Die Hamburger Feuerwehr widersprach: Für den Notfall seien ausreichend Kapazitäten vorhanden. Das Gutachten musste natürlich der Träger bezahlen, und natürlich war es nicht billig und letztlich auch nur eines von vielen. Den klagewilligen Anwohnern bot das Rote Kreuz schließlich eine Mediation an, das Ehepaar aus dem Nachbarhaus lehnte ab. Kirchenmitarbeiter zuckten mit den Schultern: Die hätten sich doch schon häufig beschwert. Tatsächlich hatte die Sinstorfer Gemeinde vor vielen Jahren auf Wunsch der Nachbarn einen Sichtschutzzaun installiert und eine Hecke gepflanzt. Im Mai 2012 sicherte das DRK schriftlich die Beibehaltung von Zaun und Hecke zu. Doch die Bedenken wuchsen offenbar weiter.
Am Anfang machten die Skeptiker nach Einschätzung von Harald Krüger zehn Prozent der Nachbarschaft aus.
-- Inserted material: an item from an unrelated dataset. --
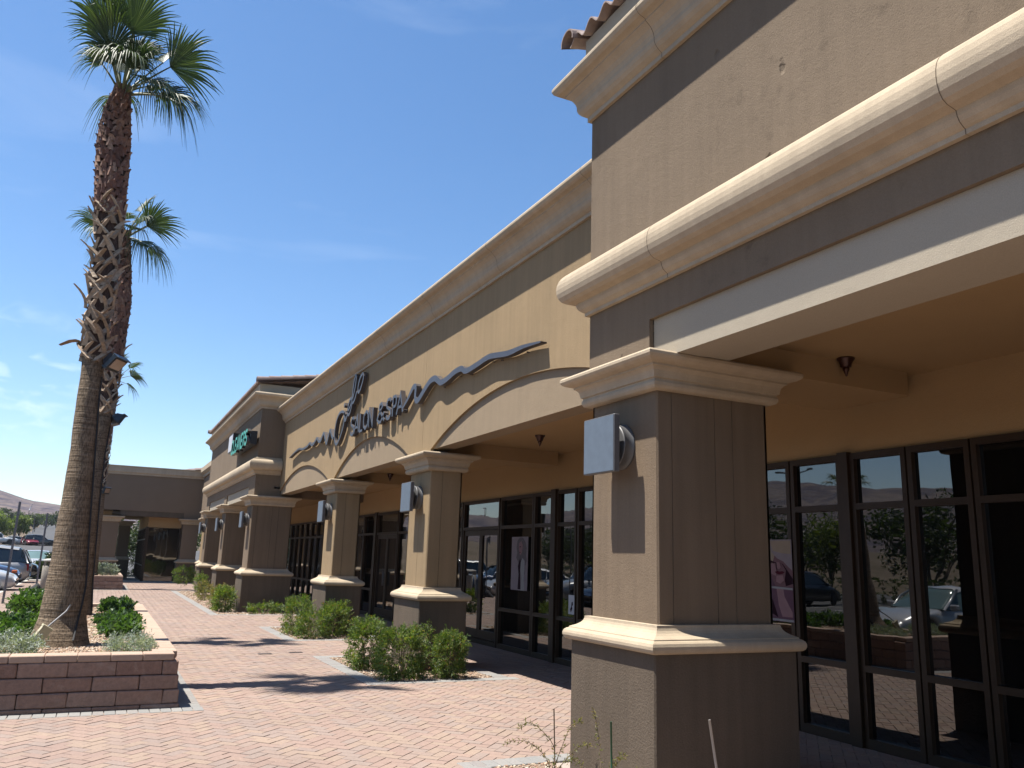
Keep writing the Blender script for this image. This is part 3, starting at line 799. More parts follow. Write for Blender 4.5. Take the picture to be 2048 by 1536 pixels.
# ---------------- cleaners tower (taupe)
T2 = empty('shop_building', (3.7, 30, 0), 'taupe stucco cleaners tower with tiled roof and three dark pillars', 'building', 'attached shop buildings')
Y0, Y1 = 24.1, 36.15
mb = MB(); wall_run(mb, 3.7, .3, Y0, Y1, 3.52, 5.72, (30.3,))
mb.box(3.7, 24.1, 3.19, 4.0, 25.2, 3.52); mb.box(3.7, 29.95, 3.19, 4.0, 30.6, 3.52); mb.box(3.7, 35.1, 3.19, 4.0, Y1, 3.52)
mb.box(4.0, Y0, 3.19, 9, Y0+.3, 5.72)
mb.build('front_wall', ['tower_stucco', 'joint_dark'], T2)
mb = MB(); mb.box(3.735, 25.21, 3.185, 4.24, 29.94, 3.518); mb.box(3.735, 30.61, 3.185, 4.24, 35.09, 3.518); mb.build('header_panel', 'cream_panel_stucco', T2)
mb = MB(); mb.sweep([(3.7, Y1), (3.7, Y0), (4.38, Y0)], off(ROLL, 3.80)); mb.build('roll_moulding', 'trim_cast', T2)
mb = MB(); mb.sweep([(9, Y1), (3.7, Y1), (3.7, Y0), (9, Y0)], off(CORN, 5.71)); mb.build('cornice', 'trim_cast', T2)
mb = MB(); mb.sweep([(3.62, Y1-.1), (3.62, Y0+.1), (9, Y0+.1)], [(0, 6.14), (.03, 6.14), (.03, 6.45), (0, 6.45)]); mb.build('fascia', 'cream_panel_stucco', T2)
tile_roof(T2, 3.50, 6.42, Y0-.1, Y1+.1, .16, 5.0)
mb = MB(); mb.box(4.24, Y0, SOF, 9, Y1, SOF+.06); mb.build('soffit', 'soffit_stucco', T2)
mb = MB(); mb.box(SX-.02, Y0, 2.80, SX+.15, Y1, SOF); mb.build('upper_wall', 'soffit_stucco', T2)
mb = MB(); mb.box(7.1, Y0+.3, -.1, 12, Y1, 5.7); mb.build('rear_wall', 'wing_stucco', T2)
for y in (24.15, 29.8, 35.2): pillar(T2, 3.70, y, 4.80, y+.92, 'tower_shaft_stucco')
u = [('door', 26.0, 27.8)]
for a in list(np.arange(24.92, 25.9, .53))+list(np.arange(27.85, 36, .9)): u.append(('window', a, a+(.51 if a < 26 else .88)))
storefront(T2, SX, u)

# ---------------- far end: short return wall and the wing across the walk
W3 = empty('shop_building', (4.4, 41, 0), 'short taupe shop wall in shade between the cleaners tower and the far wing', 'building', 'attached shop buildings')
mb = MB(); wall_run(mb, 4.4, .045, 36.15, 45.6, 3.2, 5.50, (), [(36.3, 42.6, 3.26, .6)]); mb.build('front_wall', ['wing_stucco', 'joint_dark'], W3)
mb = MB(); mb.box(4.437, 36.3, 3.275, 4.62, 42.6, 3.95); mb.build('arch_panel', 'cream_panel_stucco', W3)
mb = MB(); mb.sweep([(4.4, 45.6), (4.4, 36.15)], [(0, 5.38), (.06, 5.38), (.06, 5.5), (.2, 5.62), (.2, 5.85), (0, 5.86)]); mb.build('cornice', 'trim_cast', W3)
mb = MB(); mb.box(4.7, 36.15, SOF, 9, 45.6, SOF+.06); mb.build('soffit', 'soffit_stucco', W3)
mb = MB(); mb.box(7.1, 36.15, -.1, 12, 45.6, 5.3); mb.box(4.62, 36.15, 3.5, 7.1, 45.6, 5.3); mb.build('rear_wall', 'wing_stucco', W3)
pillar(W3, 4.4, 42.9, 4.92, 43.8, 'tan_stucco')
storefront(W3, SX, [('window', a, a+.98) for a in np.arange(37, 45, 1.0)])

WG = empty('wing_building', (2, 45.6, 0), 'low brown stucco wing closing the far end, with a shaded passage through it', 'building')
WY = 45.6
mb = MB()
mb.box(-1.7, WY, 3.5, 4.4, WY+.4, 5.28); mb.box(3.62, WY, 0, 4.4, WY+.4, 3.5)
mb.box(-1.7, WY+.4, 3.5, -1.4, 58, 5.28); mb.box(.3, WY+.4, 3.3, .7, 58, 3.6)
mb.build('front_wall', 'wing_stucco', WG)
mb = MB(); mb.box(.64, WY+.03, 3.24, 3.62, WY+.35, 3.5); mb.build('header', 'base_stucco', WG)
mb = MB(); mb.sweep([(-1.7, 58), (-1.7, WY), (4.4, WY)], [(0, 5.28), (.05, 5.28), (.05, 5.36), (.10, 5.40), (.10, 5.66), (.13, 5.68), (.13, 5.72), (0, 5.73)]); mb.build('cornice', 'trim_cast', WG)
mb = MB(); mb.box(-1.7, WY+.4, 3.45, 4.4, 58, 3.5); mb.build('soffit', 'soffit_stucco', WG)
pillar(WG, -.95, WY+.02, .66, WY+.9, 'wing_stucco', groove=False)
pillar(WG, 3.62, WY-.02, 4.38, WY+.9, 'wing_stucco', groove=False)
pillar(WG, .80, 53.0, 1.40, 53.6, 'wing_stucco', groove=False)
mb = MB(); mb.box(2.02, WY+.7, 2.74, 3.62, 58, 3.45); mb.build('upper_wall', 'soffit_stucco', WG)
mb = MB()
for y in np.arange(WY+.7, 57, 1.25): mb.box(1.95, y, 0, 2.03, y+.06, 2.76)
for z in (0, .78, 2.1, 2.7): mb.box(1.955, WY+.76, z, 2.025, 57, z+.06)
for x in (2.03, 3.56): mb.box(x, WY+.7, 0, x+.06, WY+.78, 2.76)
w_ = mb.build('window', 'window_frame', WG)
mb = MB(); mb.box(1.985, WY+.76, .05, 1.995, 57, 2.7); mb.box(2.09, WY+.735, .05, 3.56, WY+.745, 2.72); mb.build('pane', 'tinted_glass', w_)
tile_roof(WG, 2.6, 5.62, 47.2, 52, .18, 3.2, rake=False)

# ================================================================ SIGNS
F0, F1 = 4.29, 4.375; SGS = 4.29/4.12   # letter faces and backs; outlines measured at x = 4.12
def resample(pts, n):
    """smooth a polyline (Catmull-Rom)"""
    P = [np.array(p, float) for p in pts]; out = []
    for i in range(len(P)-1):
        p0 = P[max(i-1, 0)]; p1 = P[i]; p2 = P[i+1]; p3 = P[min(i+2, len(P)-1)]
        for k_ in range(n):
            t = k_/n; out.append(.5*((2*p1)+(-p0+p2)*t+(2*p0-5*p1+4*p2-p3)*t*t+(-p0+3*p1-3*p2+p3)*t**3))
    out.append(P[-1]); return out
def stroke(mb, pts, w, x0, x1, closed=False):
    """pts (y, z); ribbon of width w (number or list) extruded from x0 (front) to x1"""
    n = len(pts); P = [np.array(p, float) for p in pts]
    if x0 == F0: P = [np.array((p[0]*SGS, 1.6+(p[1]-1.6)*SGS)) for p in P]
    if not hasattr(w, '__len__'): w = [w]*n
    L = []; R_ = []
    for i in range(n):
        if closed: a, b = P[i-1], P[(i+1) % n]
        else: a, b = P[max(i-1, 0)], P[min(i+1, n-1)]
        d0 = P[i]-P[i-1] if (i > 0 or closed) else b-a; d1 = (P[(i+1) % n]-P[i]) if (i < n-1 or closed) else b-a
        d0 = d0/(np.linalg.norm(d0)+1e-9); d1 = d1/(np.linalg.norm(d1)+1e-9)
        nn = np.array([-(d0+d1)[1], (d0+d1)[0]]); nn = nn/(np.linalg.norm(nn)+1e-9)
        c_ = max(.45, float(nn @ np.array([-d0[1], d0[0]])))
        L.append(P[i]+nn*w[i]/2/c_); R_.append(P[i]-nn*w[i]/2/c_)
    vs = []
    for i in range(n): vs += [(x0, *L[i]), (x0, *R_[i]), (x1, *L[i]), (x1, *R_[i])]
    b = len(mb.v)
    F = []; S_ = []
    for i in range(n if closed else n-1):
        j = (i+1) % n; a4, c4 = 4*i, 4*j
        F.append((a4, a4+1, c4+1, c4)); S_ += [(a4, c4, c4+2, a4+2), (a4+1, a4+3, c4+3, c4+1), (a4+2, c4+2, c4+3, a4+3)]
    if not closed: S_ += [(0, 2, 3, 1), (4*n-4, 4*n-3, 4*n-1, 4*n-2)]
    mb.add(vs, F, 0)
    mb.f.extend([tuple(q+b for q in f) for f in S_]); mb.mi.extend([1]*len(S_)); mb.sm.extend([False]*len(S_))
GL = {'S': [[(.92, .84), (.7, 1), (.25, 1), (.04, .82), (.12, .62), (.86, .40), (.96, .2), (.72, 0), (.28, 0), (.03, .18)]],
      'A': [[(0, 0), (.5, 1), (1, 0)], [(.2, .33), (.8, .33)]], 'L': [[(.08, 1), (.08, 0), (.95, 0)]],
      'O': [[(.5, 1), (.1, .82), (0, .5), (.1, .18), (.5, 0), (.9, .18), (1, .5), (.9, .82), (.5, 1)]],
      'N': [[(.04, 0), (.04, 1), (.96, 0), (.96, 1)]], '&': [[(1, 0), (.22, .75), (.30, .95), (.52, 1), (.68, .82), (.2, .42), (.05, .2), (.25, 0), (.55, 0), (.95, .45)]],
      'P': [[(.06, 0), (.06, 1), (.7, 1), (.95, .86), (.95, .62), (.7, .48), (.06, .48)]],
      'C': [[(.95, .8), (.72, 1), (.28, 1), (.03, .72), (.03, .28), (.28, 0), (.72, 0), (.95, .2)]],
      'E': [[(.95, 1), (.06, 1), (.06, 0), (.95, 0)], [(.06, .5), (.8, .5)]], 'R': [[(.06, 0), (.06, 1), (.7, 1), (.95, .86), (.95, .64), (.7, .5), (.06, .5)], [(.5, .5), (.97, 0)]],
      'J': [[(.85, 1), (.85, .2), (.6, 0), (.3, 0), (.1, .2)]]}
def letter(parent, ch, y_left, y_right, z0, z1, w, x0, x1, mats, shear=0):
    mb = MB()
    for s_ in GL[ch]:
        stroke(mb, [(y_left+(y_right-y_left)*u-shear*v*(z1-z0), z0+(z1-z0)*v) for u, v in s_], w, x0, x1)
    return mb.build('letter', mats, parent)
SG = empty('shop_sign', (4.2, 15, 3.9), 'dark metal Cielo SALON & SPA lettering with wavy swashes on the tan salon front', 'sign')
SM = ['sign_metal', 'sign_side']
for ch, a, b in (('S', 15.69, 15.44), ('A', 15.42, 15.10), ('L', 15.04, 14.84), ('O', 14.80, 14.49), ('N', 14.45, 14.19), ('&', 13.93, 13.50), ('S', 13.40, 13.14), ('P', 13.06, 12.86), ('A', 12.83, 12.51)):
    letter(SG, ch, a, b, 3.915, 4.25, .05, F0, F1, SM)
sc_l = {'C': [(16.18, 4.40), (16.32, 4.48), (16.50, 4.515), (16.70, 4.495), (16.88, 4.37), (16.96, 4.15), (16.92, 3.96), (16.76, 3.865), (16.58, 3.91), (16.42, 4.03), (16.30, 4.15), (16.24, 4.28), (16.30, 4.42)],
        'i': [(16.30, 4.42), (16.24, 4.44), (16.20, 4.34), (16.14, 4.28), (16.02, 4.38)],
        'e': [(16.02, 4.44), (15.88, 4.50), (15.78, 4.60), (15.82, 4.69), (15.93, 4.64), (16.01, 4.52), (15.99, 4.40), (15.90, 4.36), (15.78, 4.45), (15.72, 4.58)],
        'l': [(15.72, 4.60), (15.60, 4.80), (15.53, 5.00), (15.57, 5.11), (15.66, 5.05), (15.72, 4.85), (15.72, 4.66), (15.66, 4.57), (15.54, 4.62), (15.42, 4.76)]}
for ch, pts in sc_l.items():
    mb = MB(); q = resample(pts, 4); stroke(mb, q, .055, F0, F1)
    if ch == 'i': stroke(mb, [(16.33, 4.60), (16.27, 4.64)], .075, F0, F1)
    mb.build('letter', SM, SG)
mb = MB(); stroke(mb, resample([(15.06, 5.06), (15.24, 5.0), (15.35, 4.84), (15.30, 4.715), (15.16, 4.77), (15.02, 4.95), (15.06, 5.06)], 4), .055, F0, F1); mb.build('letter', SM, SG)
ZO = 0
rc = [(12.50, 3.98), (12.28, 4.10), (12.05, 4.24), (11.93, 4.22), (11.93, 4.05), (11.80, 3.99), (11.55, 4.10), (11.30, 4.20), (11.10, 4.21), (10.98, 4.16), (10.84, 4.10), (10.60, 4.11), (10.32, 4.155), (10.08, 4.155), (9.92, 4.09), (9.6, 4.10), (9.2, 4.13), (8.9, 4.095), (8.6, 4.055), (8.2, 4.045), (7.78, 4.005)]
q = resample(rc, 4); n_ = len(q)
ww = [np.interp(i/n_, [0, .08, .3, .6, .9, 1], [.03, .085, .10, .085, .07, .012]) for i in range(n_)]
mb = MB(); stroke(mb, q, ww, F0, F1); mb.build('swash', SM, SG)
lc = [(21.65, 4.06), (21.1, 4.13), (20.5, 4.17), (20.1, 4.12), (19.6, 4.13), (19.3, 4.18), (19.1, 4.11), (18.85, 4.13), (18.6, 4.21), (18.4, 4.12), (18.2, 4.11), (17.97, 4.25), (17.8, 4.12), (17.62, 3.98), (17.5, 4.12), (17.38, 4.24), (17.2, 4.10), (17.05, 4.02)]
q = resample(lc, 4); n_ = len(q)
mb = MB(); stroke(mb, q, [np.interp(i/n_, [0, .1, .5, 1], [.012, .05, .07, .075]) for i in range(n_)], F0, F1); mb.build('swash', SM, SG)
mb = MB()
for (y, z) in ((8.25, 4.0), (8.95, 4.05), (9.2, 4.08), (9.9, 4.05), (10.3, 4.1), (10.9, 4.05), (11.6, 4.05), (12.0, 4.1), (13.9, 3.95), (14.8, 3.95), (12.7, 3.95), (15.6, 3.95), (16.9, 4.1), (17.7, 4.05), (18.6, 4.15), (19.6, 4.1), (20.6, 4.14), (15.2, 4.85), (15.7, 4.7)): mb.tube([(F1-.01, y*SGS, 1.6+(z-1.6)*SGS), (4.405, y*SGS, 1.6+(z-1.6)*SGS)], .008, 6)
mb.build('mounting_rods', 'sign_side', SG)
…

Heute sei nur das Ehepaar geblieben, im Juni 2013 reichte es Klage ein. In der Nachbarschaft ist zu hören, dass das Ehepaar sich verrannt habe, es sei inzwischen total isoliert. „Schämt Ihr Euch gar nicht“, sollen neulich Anwohner dem Ehepaar zugerufen haben. Tatsächlich sind am Mittwochnachmittag die meisten Rollläden des Hauses heruntergelassen. Das sei inzwischen schon normal, sagt eine Mitarbeiterin des Hospizes und winkt ab.
Und doch nützt es nichts: Sollte das Verwaltungsgericht am 12. Dezember den Klägern Recht geben, dann stünde das Hospiz in Harburg-Langenbek vor dem Aus. Spenden in Millionenhöhe würden zu Bauschutt. Und ganz so abwegig ist die Vorstellung nicht: Immer wieder haben Verwaltungsgerichte in der Vergangenheit die Größe von Einrichtungen wie zum Beispiel Kindertagesstätten in Wohngebieten als rechtswidrig eingestuft – weil deutlich mehr Plätze angeboten wurden als Bedarf in der Nachbarschaft vorhanden war.
Das geplante Hospiz in Harburg verfügt über zwölf Gästezimmer, die durchschnittliche Verweildauer wird auf vier Wochen geschätzt. „Ein Hospiz der vorgesehenen und genehmigten Art gehört offensichtlich nicht zu den Einrichtungen, die dem Bedarf der ansässigen Bevölkerung dienen“, heißt es in der Klageschrift.
Ein Hospiz mit nur sechs oder acht Zimmern zu betreiben, steht jedoch außerhalb jeder Wirtschaftlichkeit. „Das wäre das Ende des gesamten Projekts“, sagt Harald Krüger.